The powerlines was where I hit the wall. There was just enough water to make the dirt squishy and slow, there were just enough puddles to kill your cadence and a slight headwind added that extra obstacle. Most of the way down I pushed as hard as I could but knew that if there was one place someone might make up time against me, it was here. As I was about to turn off I looked behind to see a rider wearing an orange shirt gaining time.

Now it was doubletrack all the way back on the Red Trail. Here I finally remembered a focus trick where you count to twenty, stand up and sprint, then count again. It picked up my speed but as I came out of a dark muddy section the orange shirt flew by. It was Mark Lerch. He was making great time on his new Giant MTB. I did what I could to catch up but that man has legs. Mark finished 2nd and I came in a few seconds later in 3rd. Kicking back at the pavilion we hung out for a couple minutes when Jeff Finch pulled through. That was the race but there was a problem, we were missing a rider.

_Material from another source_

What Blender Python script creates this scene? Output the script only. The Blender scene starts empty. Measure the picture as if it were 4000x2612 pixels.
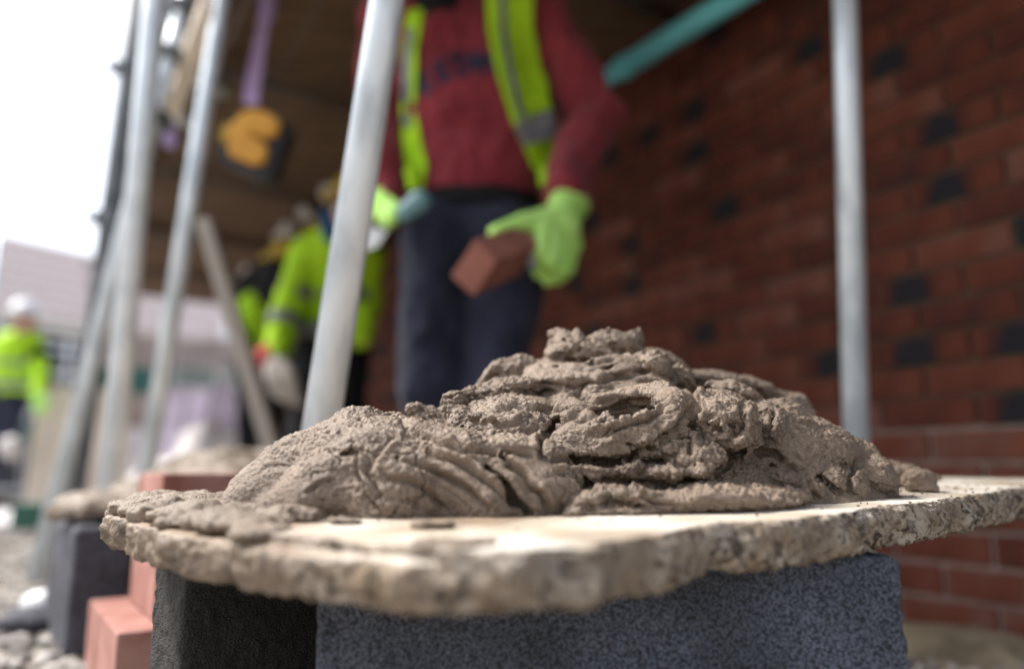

The fifth and final man, Kevin, had gone off course. He called Timmy to ask for directions. Well, four out of five ain't bad. Kevin found his way back in no time. In all it was fun race on a well thought out course with some wacky weather to boot. The summer rains usually ruin much of our riding so you have to fight a little harder to make these races happen. This one was certainly worth the effort. If nothing else we have some great pictures posted and a hell of a story to brag about. After all, how often do you get to start a race under a flash of lightning and end it in the sun?